◆ What the task requires
Exactly as written, write out the lines below from the first to the one containing "scene.camera = cam", inclusive. Pictures do not belong in the copy.

(Source data)

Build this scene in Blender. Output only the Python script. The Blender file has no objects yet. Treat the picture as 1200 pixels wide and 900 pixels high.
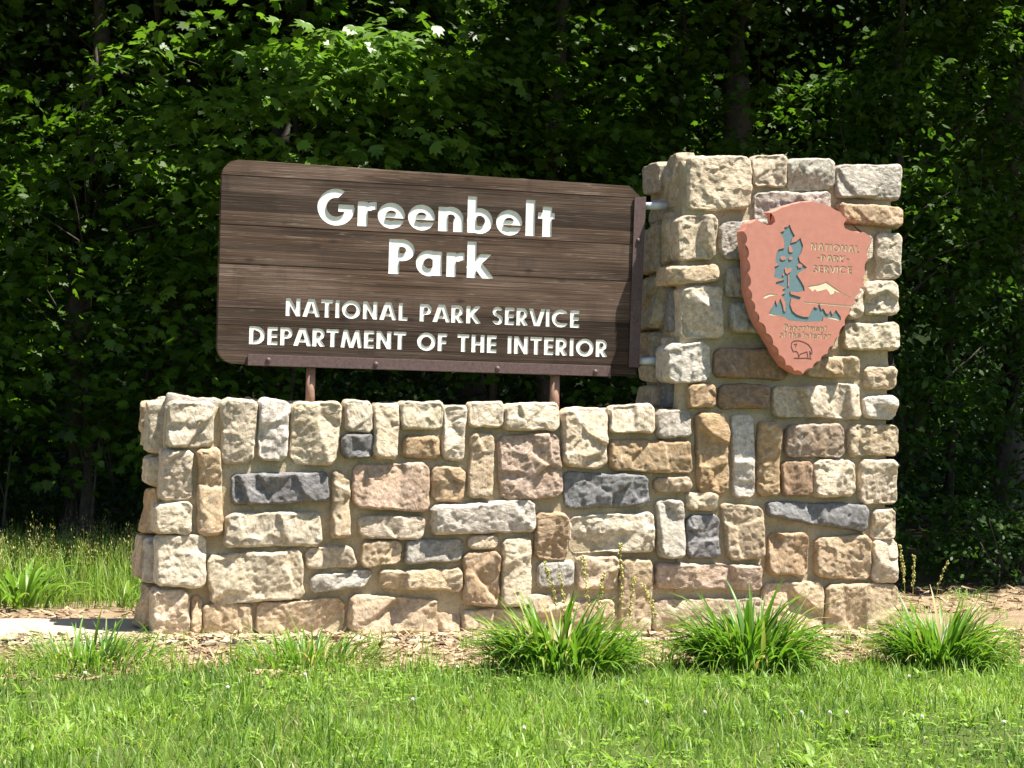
import bpy, bmesh, math, random
import numpy as np
from mathutils import Vector, Matrix, noise, geometry

scene = bpy.context.scene
COL = scene.collection
R = math.radians
random.seed(7)
rng = np.random.default_rng(7)

# ---------------------------------------------------------------- camera, sky, sun
cam_d = bpy.data.cameras.new("camera")
cam = bpy.data.objects.new("camera", cam_d)
COL.objects.link(cam)
cam_d.lens = 71.14
cam_d.sensor_width = 36.0
cam_d.clip_start = 0.1
cam_d.clip_end = 500.0
_r = Vector((0.961159, -0.274976, 0.023693))
_u = Vector((-0.028521, -0.013573, 0.999501))
_f = Vector((0.274517, 0.961355, 0.020888))
cam.matrix_world = Matrix(((_r.x, _u.x, -_f.x, -1.37538), (_r.y, _u.y, -_f.y, -12.78387),
                           (_r.z, _u.z, -_f.z, 1.37989), (0, 0, 0, 1)))
scene.camera = cam

SUN_TO = Vector((0.54, -0.38, 1.5)).normalized()          # towards the sun
world = bpy.data.worlds.new("World")
scene.world = world
world.use_nodes = True
wn = world.node_tree
bg = wn.nodes["Background"]
sky = wn.nodes.new("ShaderNodeTexSky")
sky.sky_type = 'NISHITA'
sky.sun_disc = False
sky.sun_elevation = math.asin(SUN_TO.z)
sky.sun_rotation = math.atan2(SUN_TO.x, SUN_TO.y)
sky.air_density = 1.0
sky.dust_density = 1.0
wn.links.new(sky.outputs[0], bg.inputs[0])
bg.inputs[1].default_value = 0.062
sun_d = bpy.data.lights.new("sun", 'SUN')
sun_d.energy = 5.0
sun_d.angle = R(0.53)
sun_d.color = (1.0, 0.95, 0.86)
sun = bpy.data.objects.new("sun", sun_d)
COL.objects.link(sun)
sun.rotation_euler = (-SUN_TO).to_track_quat('-Z', 'Y').to_euler()
sun.location = (6, -8, 20)
scene.view_settings.view_transform = 'Standard'
scene.view_settings.look = 'None'
scene.view_settings.exposure = 1.55
scene.view_settings.gamma = 1.0
scene.cycles.max_bounces = 6
scene.cycles.diffuse_bounces = 3
scene.cycles.transmission_bounces = 4

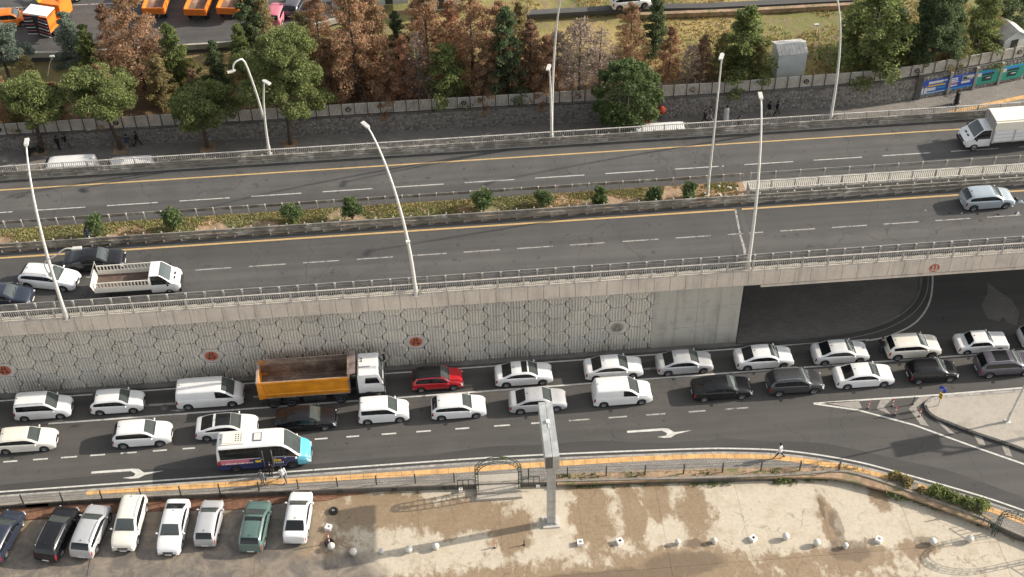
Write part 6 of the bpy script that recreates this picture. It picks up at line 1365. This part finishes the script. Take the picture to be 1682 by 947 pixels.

◆ Exercise solution
Build this scene in Blender. Output only the Python script. The Blender file has no objects yet. Treat the picture as 1200 pixels wide and 900 pixels high.
import bpy, bmesh, math, random
import numpy as np
from mathutils import Vector, Matrix, noise, geometry

scene = bpy.context.scene
COL = scene.collection
R = math.radians
random.seed(7)
rng = np.random.default_rng(7)

# ---------------------------------------------------------------- camera, sky, sun
cam_d = bpy.data.cameras.new("camera")
cam = bpy.data.objects.new("camera", cam_d)
COL.objects.link(cam)
cam_d.lens = 71.14
cam_d.sensor_width = 36.0
cam_d.clip_start = 0.1
cam_d.clip_end = 500.0
_r = Vector((0.961159, -0.274976, 0.023693))
_u = Vector((-0.028521, -0.013573, 0.999501))
_f = Vector((0.274517, 0.961355, 0.020888))
cam.matrix_world = Matrix(((_r.x, _u.x, -_f.x, -1.37538), (_r.y, _u.y, -_f.y, -12.78387),
                           (_r.z, _u.z, -_f.z, 1.37989), (0, 0, 0, 1)))
scene.camera = cam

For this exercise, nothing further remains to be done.